══ INFORMATION PROVIDED

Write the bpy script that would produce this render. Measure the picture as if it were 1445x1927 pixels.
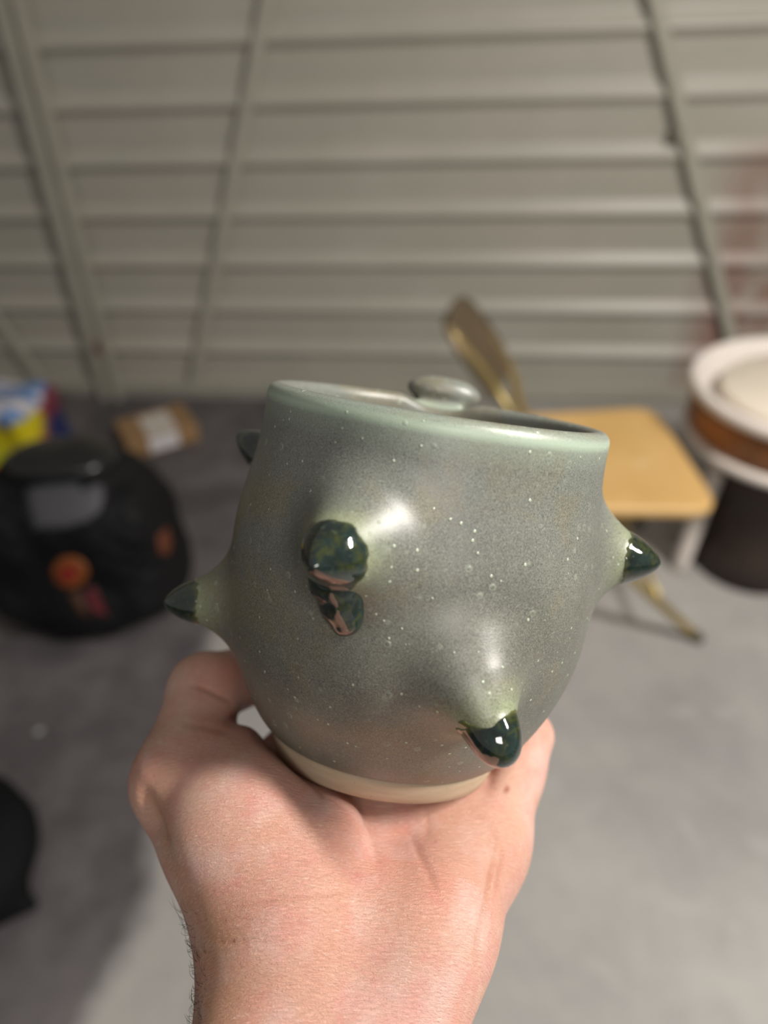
import bpy, bmesh, math, random
import numpy as np
from mathutils import Vector, Matrix

# ------------------------------------------------------------------ reset
for o in list(bpy.data.objects):
    bpy.data.objects.remove(o, do_unlink=True)
scene = bpy.context.scene
C = scene.collection
random.seed(7)

# ------------------------------------------------------------------ camera
FPX = 1340.0                       # focal length in pixels of the 1445 x 1927 frame
CX, CY = 722.5, 963.5
CAM_H = 1.5
PITCH, ROLL = math.radians(37.908), math.radians(-2.584)
_f = np.array([0, math.cos(PITCH), -math.sin(PITCH)])
_r0 = np.array([1.0, 0, 0])
_u0 = np.cross(_r0, _f)
CR = _r0*math.cos(ROLL) + _u0*math.sin(ROLL)
CU = -_r0*math.sin(ROLL) + _u0*math.cos(ROLL)
CAM = np.array([0, 0, CAM_H])
M3 = np.array([CR, CU, -_f]).T      # camera axes as columns
camd = bpy.data.cameras.new('camera')
cam = bpy.data.objects.new('camera', camd)
C.objects.link(cam)
cam.matrix_world = Matrix(((*M3[0], CAM[0]), (*M3[1], CAM[1]), (*M3[2], CAM[2]), (0, 0, 0, 1)))
camd.sensor_fit = 'VERTICAL'
camd.sensor_height = 36.0
camd.lens = 36.0*FPX/1927.0
camd.clip_start = 0.01
camd.dof.use_dof = True
camd.dof.focus_distance = 0.182
camd.dof.aperture_fstop = 5.6
scene.camera = cam

# ------------------------------------------------------------------ world, lamps, exposure
world = bpy.data.worlds.new('world')
scene.world = world
world.use_nodes = True
world.node_tree.nodes['Background'].inputs[0].default_value = (1.0, 0.95, 0.88, 1)
world.node_tree.nodes['Background'].inputs[1].default_value = 0.17

def area(name, loc, target, sx, sy, power, col=(1, 0.95, 0.88)):
    l = bpy.data.lights.new(name, 'AREA')
    l.shape = 'RECTANGLE'; l.size = sx; l.size_y = sy; l.energy = power; l.color = col
    o = bpy.data.objects.new(name, l); C.objects.link(o)
    o.location = loc
    o.rotation_euler = (Vector(target)-Vector(loc)).to_track_quat('-Z', 'Y').to_euler()
    return o
area('ceiling_lamp', (1.45, 0.0, 2.65), (0.7, 0.9, 0), 0.14, 0.8, 78)
area('ceiling_lamp', (0.3, -1.6, 2.6), (0, 0.6, 0.8), 0.8, 0.4, 13)
scene.view_settings.view_transform = 'Standard'
scene.view_settings.look = 'None'
scene.view_settings.gamma = 1
scene.view_settings.use_curve_mapping = False
scene.view_settings.exposure = 0.13

# ------------------------------------------------------------------ helpers
def tag(o, label=None, cat=None, group=None, kind=None):
    if label: o['label'] = label
    if cat: o['category'] = cat
    if group: o['group'] = group
    if kind: o['kind'] = kind
    return o

def empty(name, loc=(0, 0, 0), rot=None, **k):
    o = bpy.data.objects.new(name, None); C.objects.link(o)
    o.empty_display_size = 0.02
    o.location = loc
    if rot is not None: o.rotation_euler = rot
    tag(o, **k)
    return o

def link(name, me, m=None, parent=None, smooth=True, **k):
    o = bpy.data.objects.new(name, me); C.objects.link(o)
    if m: me.materials.append(m)
    if smooth:
        me.polygons.foreach_set('use_smooth', [True]*len(me.polygons))
    if parent: o.parent = parent
    tag(o, **k)
    return o

def from_bm(name, bm, m=None, parent=None, smooth=False, **k):
    bmesh.ops.recalc_face_normals(bm, faces=bm.faces)
    me = bpy.data.meshes.new(name); bm.to_mesh(me); bm.free()
    return link(name, me, m, parent, smooth, **k)

def bevel_mod(o, w, seg=3):
    b = o.modifiers.new('bevel', 'BEVEL'); b.width = w; b.segments = seg
    b.limit_method = 'ANGLE'; b.angle_limit = math.radians(35)
    o.data.polygons.foreach_set('use_smooth', [True]*len(o.data.polygons))
    return o

def add_box(bm, c, s, rz=0.0, mat=None):
    m = Matrix.Translation(c) @ Matrix.Rotation(rz, 4, 'Z') @ Matrix.Diagonal((s[0], s[1], s[2], 1))
    if mat is not None: m = mat @ m
    bmesh.ops.create_cube(bm, size=1, matrix=m)

def add_tube(bm, pts, r, n=14, caps=True):
    pts = [Vector(p) for p in pts]
    rs = r if isinstance(r, (list, tuple)) else [r]*len(pts)
    rings = []
    prev = None
    for i, p in enumerate(pts):
        t = (pts[min(i+1, len(pts)-1)] - pts[max(i-1, 0)]).normalized()
        if prev is None:
            a = t.orthogonal().normalized()
        else:
            a = (prev - t*prev.dot(t)).normalized()
        prev = a
        b = t.cross(a)
        rings.append([bm.verts.new(p + (a*math.cos(2*math.pi*j/n) + b*math.sin(2*math.pi*j/n))*rs[i]) for j in range(n)])
    for A, B in zip(rings, rings[1:]):
        for j in range(n):
            bm.faces.new((A[j], A[(j+1) % n], B[(j+1) % n], B[j]))
    if caps:
        bm.faces.new(rings[0][::-1]); bm.faces.new(rings[-1])

def add_lathe(bm, prof, n=96, centre=(0, 0), closed=False):
    rings = []
    for r, z in prof:
        if r < 1e-6:
            rings.append([bm.verts.new((centre[0], centre[1], z))])
        else:
            rings.append([bm.verts.new((centre[0]+r*math.cos(2*math.pi*j/n), centre[1]+r*math.sin(2*math.pi*j/n), z)) for j in range(n)])
    prs = list(zip(rings, rings[1:]))
    if closed: prs.append((rings[-1], rings[0]))
    for A, B in prs:
        for j in range(n):
            k = (j+1) % n
            if len(A) == 1 and len(B) == 1: continue
            if len(A) == 1: bm.faces.new((A[0], B[j], B[k]))
            elif len(B) == 1: bm.faces.new((A[j], A[k], B[0]))
            else: bm.faces.new((A[j], A[k], B[k], B[j]))

def smooth_path(pts, n=8):
    pts = [np.array(p, float) for p in pts]
    P = [2*pts[0]-pts[1]] + pts + [2*pts[-1]-pts[-2]]
    out = []
    for i in range(1, len(P)-2):
        p0, p1, p2, p3 = P[i-1:i+3]
        for k in range(n):
            t = k/n
            out.append(0.5*((2*p1)+(-p0+p2)*t+(2*p0-5*p1+4*p2-p3)*t*t+(-p0+3*p1-3*p2+p3)*t**3))
    out.append(pts[-1])
    return out

# --- materials
class NT:
    def __init__(s, name):
        s.m = bpy.data.materials.new(name); s.m.use_nodes = True
        s.t = s.m.node_tree; s.b = s.t.nodes['Principled BSDF']
    def n(s, typ, **k):
        nd = s.t.nodes.new(typ)
        for a, v in k.items():
            if hasattr(nd, a): setattr(nd, a, v)
            else: nd.inputs[a.replace('_', ' ')].default_value = v
        return nd
    def l(s, a, b): s.t.links.new(a, b)
    def coord(s, what='Object', scale=None):
        c = s.n('ShaderNodeTexCoord').outputs[what]
        if scale is not None:
            mp = s.n('ShaderNodeMapping'); mp.inputs['Scale'].default_value = scale
            s.l(c, mp.inputs[0]); c = mp.outputs[0]
        return c
    def noise(s, scale, co=None, detail=4, rough=0.5, dist=0.0):
        nd = s.n('ShaderNodeTexNoise'); nd.inputs['Scale'].default_value = scale
        nd.inputs['Detail'].default_value = detail; nd.inputs['Roughness'].default_value = rough
        nd.inputs['Distortion'].default_value = dist
        s.l(co if co is not None else s.coord(), nd.inputs['Vector'])
        return nd.outputs['Fac']
    def voro(s, scale, co=None, feature='F1'):
        nd = s.n('ShaderNodeTexVoronoi'); nd.feature = feature; nd.inputs['Scale'].default_value = scale
        s.l(co if co is not None else s.coord(), nd.inputs['Vector'])
        return nd
    def ramp(s, fac, stops, interp='LINEAR'):
        r = s.n('ShaderNodeValToRGB'); r.color_ramp.interpolation = interp
        e = r.color_ramp.elements
        while len(e) < len(stops): e.new(0.5)
        for i, (p, c) in enumerate(stops):
            e[i].position = p
            e[i].color = (c, c, c, 1) if isinstance(c, (int, float)) else (*c, 1)
        s.l(fac, r.inputs[0]); return r.outputs[0]
    def mix(s, fac, a, b, mode='MIX'):
        m = s.n('ShaderNodeMix'); m.data_type = 'RGBA'; m.blend_type = mode
        for v, i in ((fac, 0), (a, 6), (b, 7)):
            if isinstance(v, (int, float)): m.inputs[i].default_value = v if i == 0 else (v, v, v, 1)
            elif isinstance(v, tuple): m.inputs[i].default_value = (*v, 1)
            else: s.l(v, m.inputs[i])
        return m.outputs[2]
    def math(s, op, a, b=0.0, c=0.0):
        m = s.n('ShaderNodeMath'); m.operation = op
        for i, v in enumerate((a, b, c)):
            if isinstance(v, (int, float)): m.inputs[i].default_value = v
            else: s.l(v, m.inputs[i])
        return m.outputs[0]
    def bump(s, h, strength, dist, normal=None):
        b = s.n('ShaderNodeBump'); b.inputs['Strength'].default_value = strength
        b.inputs['Distance'].default_value = dist
        s.l(h, b.inputs['Height'])
        if normal is not None: s.l(normal, b.inputs['Normal'])
        return b.outputs[0]
    def attr(s, name):
        a = s.n('ShaderNodeAttribute'); a.attribute_name = name; return a.outputs['Fac']
    def setp(s, **k):
        for a, v in k.items():
            i = s.b.inputs[a.replace('_', ' ')]
            if isinstance(v, (int, float)): i.default_value = v
            elif isinstance(v, tuple): i.default_value = (*v, 1) if len(v) == 3 and i.type == 'RGBA' else v
            else: s.l(v, i)
        return s.m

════

Repeat, with no pictures, each line from the beginning of the data through the line containing "random.seed(7)", inclusive.

RESULT
Write the bpy script that would produce this render. Measure the picture as if it were 1445x1927 pixels.
import bpy, bmesh, math, random
import numpy as np
from mathutils import Vector, Matrix

# ------------------------------------------------------------------ reset
for o in list(bpy.data.objects):
    bpy.data.objects.remove(o, do_unlink=True)
scene = bpy.context.scene
C = scene.collection
random.seed(7)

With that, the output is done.